Tuesday, 22 April 2014

Gandhi - the Hindu

 In my village people I hear dharma and devudu in every third sentence. 

Gandhi, unlike us modern Indians, publically and privately, overtly and inwardly owned up this dharmam and religion. And ordinary people saw in him one of themselves.

" ... Mohandas Karamchand Gandhi is one of the few voices in the long stream of Indian thinkers who sought to articulate the idea of India. This he did in terms of idioms and images of Indian tradition. For example, the cow worship and a movement for cow protection were intended to recapture the sense and atmosphere of auspiciousness in public life (Banwari). His adherence to and conviction in truth (satya) was not a matter of personal opinion and faith. He used the idea and idiom of satya to fight the British through a programme of Satyagraha. Once he remarked that his mission was to practice spirituality in politics. Around 1921 he comes out with a statement of his personal conviction: Why I consider myself a Hindu?

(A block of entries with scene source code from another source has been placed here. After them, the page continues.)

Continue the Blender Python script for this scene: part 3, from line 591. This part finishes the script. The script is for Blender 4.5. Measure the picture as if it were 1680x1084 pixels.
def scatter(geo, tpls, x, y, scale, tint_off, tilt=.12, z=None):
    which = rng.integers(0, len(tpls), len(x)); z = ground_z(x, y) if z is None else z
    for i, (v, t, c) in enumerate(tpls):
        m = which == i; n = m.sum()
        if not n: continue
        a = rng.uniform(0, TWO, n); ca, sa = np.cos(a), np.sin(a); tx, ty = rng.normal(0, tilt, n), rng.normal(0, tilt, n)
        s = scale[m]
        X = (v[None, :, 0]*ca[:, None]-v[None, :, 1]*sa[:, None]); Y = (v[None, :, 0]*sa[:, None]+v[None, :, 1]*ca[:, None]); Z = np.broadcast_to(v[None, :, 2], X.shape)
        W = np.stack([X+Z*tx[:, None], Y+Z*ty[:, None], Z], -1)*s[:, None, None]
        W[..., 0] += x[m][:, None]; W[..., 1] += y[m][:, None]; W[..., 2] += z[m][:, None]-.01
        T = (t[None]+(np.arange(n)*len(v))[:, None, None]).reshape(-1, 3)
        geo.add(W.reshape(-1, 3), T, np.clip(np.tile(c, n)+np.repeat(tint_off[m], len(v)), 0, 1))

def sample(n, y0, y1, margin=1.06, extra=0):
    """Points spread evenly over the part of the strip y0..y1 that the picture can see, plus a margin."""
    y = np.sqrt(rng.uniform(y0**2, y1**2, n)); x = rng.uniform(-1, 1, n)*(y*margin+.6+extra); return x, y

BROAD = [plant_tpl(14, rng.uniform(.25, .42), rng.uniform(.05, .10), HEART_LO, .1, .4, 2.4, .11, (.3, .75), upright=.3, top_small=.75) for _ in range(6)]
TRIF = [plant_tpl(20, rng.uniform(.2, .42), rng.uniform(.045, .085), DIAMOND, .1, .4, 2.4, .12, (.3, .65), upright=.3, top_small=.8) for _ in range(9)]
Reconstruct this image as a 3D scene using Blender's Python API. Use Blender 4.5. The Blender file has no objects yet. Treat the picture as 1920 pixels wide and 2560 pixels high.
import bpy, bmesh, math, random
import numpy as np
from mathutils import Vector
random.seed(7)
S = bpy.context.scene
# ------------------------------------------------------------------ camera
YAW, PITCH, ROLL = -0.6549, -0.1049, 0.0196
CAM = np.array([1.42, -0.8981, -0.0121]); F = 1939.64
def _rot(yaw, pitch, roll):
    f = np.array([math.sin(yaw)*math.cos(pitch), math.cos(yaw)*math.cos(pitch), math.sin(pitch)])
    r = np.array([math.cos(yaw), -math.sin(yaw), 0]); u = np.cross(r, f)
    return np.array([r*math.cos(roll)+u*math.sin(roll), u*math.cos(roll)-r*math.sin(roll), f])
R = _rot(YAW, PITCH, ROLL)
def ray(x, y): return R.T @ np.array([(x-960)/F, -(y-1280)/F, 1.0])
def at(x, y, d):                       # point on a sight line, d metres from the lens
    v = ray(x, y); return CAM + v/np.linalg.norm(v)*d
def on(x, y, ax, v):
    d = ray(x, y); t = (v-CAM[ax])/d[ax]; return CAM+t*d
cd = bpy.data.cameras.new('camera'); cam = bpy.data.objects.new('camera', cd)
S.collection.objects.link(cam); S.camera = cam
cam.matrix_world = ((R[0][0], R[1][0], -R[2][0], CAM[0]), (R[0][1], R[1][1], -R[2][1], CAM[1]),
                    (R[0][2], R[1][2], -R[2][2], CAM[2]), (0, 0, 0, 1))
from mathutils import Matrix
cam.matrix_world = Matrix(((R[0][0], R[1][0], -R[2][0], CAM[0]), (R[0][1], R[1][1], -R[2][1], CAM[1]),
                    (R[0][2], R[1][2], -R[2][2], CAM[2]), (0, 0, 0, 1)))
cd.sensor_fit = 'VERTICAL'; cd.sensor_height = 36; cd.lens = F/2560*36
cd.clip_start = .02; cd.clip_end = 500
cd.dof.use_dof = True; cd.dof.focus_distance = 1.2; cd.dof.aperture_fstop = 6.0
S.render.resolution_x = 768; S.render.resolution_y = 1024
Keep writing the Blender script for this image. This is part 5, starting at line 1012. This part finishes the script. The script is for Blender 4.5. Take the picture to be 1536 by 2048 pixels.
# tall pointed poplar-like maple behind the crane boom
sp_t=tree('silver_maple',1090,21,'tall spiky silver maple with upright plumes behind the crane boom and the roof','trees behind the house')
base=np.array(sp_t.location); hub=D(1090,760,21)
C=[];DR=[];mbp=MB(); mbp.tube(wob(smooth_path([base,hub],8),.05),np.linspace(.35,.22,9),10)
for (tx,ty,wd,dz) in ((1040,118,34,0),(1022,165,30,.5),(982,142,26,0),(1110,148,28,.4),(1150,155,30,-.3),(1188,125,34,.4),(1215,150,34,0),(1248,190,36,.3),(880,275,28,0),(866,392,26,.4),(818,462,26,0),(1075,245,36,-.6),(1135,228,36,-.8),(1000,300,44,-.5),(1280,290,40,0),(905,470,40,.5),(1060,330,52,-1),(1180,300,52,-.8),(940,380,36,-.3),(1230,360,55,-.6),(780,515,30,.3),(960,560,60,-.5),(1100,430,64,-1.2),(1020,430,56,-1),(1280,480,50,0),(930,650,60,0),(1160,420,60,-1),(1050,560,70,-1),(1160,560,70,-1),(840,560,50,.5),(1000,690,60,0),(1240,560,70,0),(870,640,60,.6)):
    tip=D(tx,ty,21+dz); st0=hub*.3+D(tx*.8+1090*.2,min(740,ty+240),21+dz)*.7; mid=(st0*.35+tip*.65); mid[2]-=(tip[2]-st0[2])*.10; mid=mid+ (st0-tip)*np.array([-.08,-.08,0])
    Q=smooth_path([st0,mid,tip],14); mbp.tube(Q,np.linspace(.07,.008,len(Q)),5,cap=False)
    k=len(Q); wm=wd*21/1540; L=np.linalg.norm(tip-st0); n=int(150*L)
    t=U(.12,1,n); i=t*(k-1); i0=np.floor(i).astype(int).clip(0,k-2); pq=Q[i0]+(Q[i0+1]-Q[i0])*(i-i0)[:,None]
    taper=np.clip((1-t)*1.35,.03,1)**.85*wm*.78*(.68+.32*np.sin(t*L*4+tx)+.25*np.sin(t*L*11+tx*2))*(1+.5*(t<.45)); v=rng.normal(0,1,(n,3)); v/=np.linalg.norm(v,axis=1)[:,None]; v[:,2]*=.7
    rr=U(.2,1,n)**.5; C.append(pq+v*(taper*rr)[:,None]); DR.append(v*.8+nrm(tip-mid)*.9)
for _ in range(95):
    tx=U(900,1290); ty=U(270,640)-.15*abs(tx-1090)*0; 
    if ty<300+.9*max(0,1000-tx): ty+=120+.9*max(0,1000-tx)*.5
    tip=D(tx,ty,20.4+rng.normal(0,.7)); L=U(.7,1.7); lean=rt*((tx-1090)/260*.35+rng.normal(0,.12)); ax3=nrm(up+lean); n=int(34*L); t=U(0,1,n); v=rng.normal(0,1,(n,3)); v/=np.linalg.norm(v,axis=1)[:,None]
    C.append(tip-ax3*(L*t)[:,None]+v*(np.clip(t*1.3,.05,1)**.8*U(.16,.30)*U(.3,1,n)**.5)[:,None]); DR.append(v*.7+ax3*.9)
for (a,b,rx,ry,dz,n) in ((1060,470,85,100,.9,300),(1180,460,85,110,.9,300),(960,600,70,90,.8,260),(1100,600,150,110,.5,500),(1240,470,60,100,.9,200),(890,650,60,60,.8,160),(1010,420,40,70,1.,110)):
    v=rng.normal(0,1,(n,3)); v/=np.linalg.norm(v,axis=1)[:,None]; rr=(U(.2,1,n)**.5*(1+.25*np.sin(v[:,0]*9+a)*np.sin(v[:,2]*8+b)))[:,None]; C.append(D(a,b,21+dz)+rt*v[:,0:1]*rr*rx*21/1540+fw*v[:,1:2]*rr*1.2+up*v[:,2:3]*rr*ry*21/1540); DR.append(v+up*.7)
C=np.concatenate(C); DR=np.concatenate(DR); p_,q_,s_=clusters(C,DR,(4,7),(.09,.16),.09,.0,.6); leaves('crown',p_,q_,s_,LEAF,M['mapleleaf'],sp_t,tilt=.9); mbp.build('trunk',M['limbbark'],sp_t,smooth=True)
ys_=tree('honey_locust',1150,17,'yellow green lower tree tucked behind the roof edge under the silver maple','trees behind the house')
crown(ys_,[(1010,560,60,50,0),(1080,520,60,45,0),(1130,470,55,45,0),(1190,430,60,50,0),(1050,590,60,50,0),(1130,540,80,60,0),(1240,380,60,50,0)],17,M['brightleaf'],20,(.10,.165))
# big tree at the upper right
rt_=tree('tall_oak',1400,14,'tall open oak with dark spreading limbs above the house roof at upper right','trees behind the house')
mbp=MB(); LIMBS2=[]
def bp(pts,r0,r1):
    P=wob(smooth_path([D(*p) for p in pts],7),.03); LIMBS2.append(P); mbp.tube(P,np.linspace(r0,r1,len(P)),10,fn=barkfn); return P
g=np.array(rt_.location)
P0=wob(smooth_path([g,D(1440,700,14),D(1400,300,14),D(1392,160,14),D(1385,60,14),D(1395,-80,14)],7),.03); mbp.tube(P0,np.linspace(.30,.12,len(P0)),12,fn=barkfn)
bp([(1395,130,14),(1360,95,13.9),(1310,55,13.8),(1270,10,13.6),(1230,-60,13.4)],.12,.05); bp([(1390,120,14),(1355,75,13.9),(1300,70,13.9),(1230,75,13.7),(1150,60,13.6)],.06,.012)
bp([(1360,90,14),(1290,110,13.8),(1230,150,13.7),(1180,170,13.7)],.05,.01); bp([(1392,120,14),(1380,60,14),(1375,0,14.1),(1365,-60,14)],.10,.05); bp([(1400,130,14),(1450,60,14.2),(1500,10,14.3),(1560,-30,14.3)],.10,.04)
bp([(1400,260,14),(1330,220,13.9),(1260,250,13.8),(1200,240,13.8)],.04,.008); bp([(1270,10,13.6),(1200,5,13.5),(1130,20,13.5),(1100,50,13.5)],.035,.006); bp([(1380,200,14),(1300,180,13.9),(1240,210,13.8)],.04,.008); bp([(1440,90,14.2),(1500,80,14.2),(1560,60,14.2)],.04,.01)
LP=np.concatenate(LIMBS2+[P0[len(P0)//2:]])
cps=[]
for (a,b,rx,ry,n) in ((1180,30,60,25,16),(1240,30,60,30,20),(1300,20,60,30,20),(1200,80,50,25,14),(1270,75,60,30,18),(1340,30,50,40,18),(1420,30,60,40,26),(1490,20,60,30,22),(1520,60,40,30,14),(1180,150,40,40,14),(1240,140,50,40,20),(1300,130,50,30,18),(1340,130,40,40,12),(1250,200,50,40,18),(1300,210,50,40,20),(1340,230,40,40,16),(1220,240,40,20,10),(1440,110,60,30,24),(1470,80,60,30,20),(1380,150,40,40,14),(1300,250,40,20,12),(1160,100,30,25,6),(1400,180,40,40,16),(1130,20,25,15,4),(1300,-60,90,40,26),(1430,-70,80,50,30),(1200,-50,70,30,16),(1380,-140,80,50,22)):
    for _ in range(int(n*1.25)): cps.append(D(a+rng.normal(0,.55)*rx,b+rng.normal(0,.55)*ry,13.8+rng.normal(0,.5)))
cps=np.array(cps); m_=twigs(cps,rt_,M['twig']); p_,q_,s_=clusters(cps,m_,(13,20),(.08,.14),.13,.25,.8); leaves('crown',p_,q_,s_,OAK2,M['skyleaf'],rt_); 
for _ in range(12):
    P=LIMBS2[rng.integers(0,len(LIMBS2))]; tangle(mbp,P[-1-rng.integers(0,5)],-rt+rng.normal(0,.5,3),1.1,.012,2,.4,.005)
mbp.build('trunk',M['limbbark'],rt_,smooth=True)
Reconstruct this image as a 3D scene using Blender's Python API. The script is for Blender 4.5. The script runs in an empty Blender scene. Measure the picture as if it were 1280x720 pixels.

He says,

“I call myself a sanatani Hindu, because,

1. I believe in the Vedas, the Upanishads, the Puranas and all that goes by the name of Hindu scriptures, and therefore in Avatars and rebirth,
2. I believe in the varnashrama dharma in a sense in my opinion strictly Vedic but not in its present popular and crude sense,
 
3. I believe in the protection of the cow in its much larger sense than the popular,
 
4. I do not disbelieve in idol-worship.”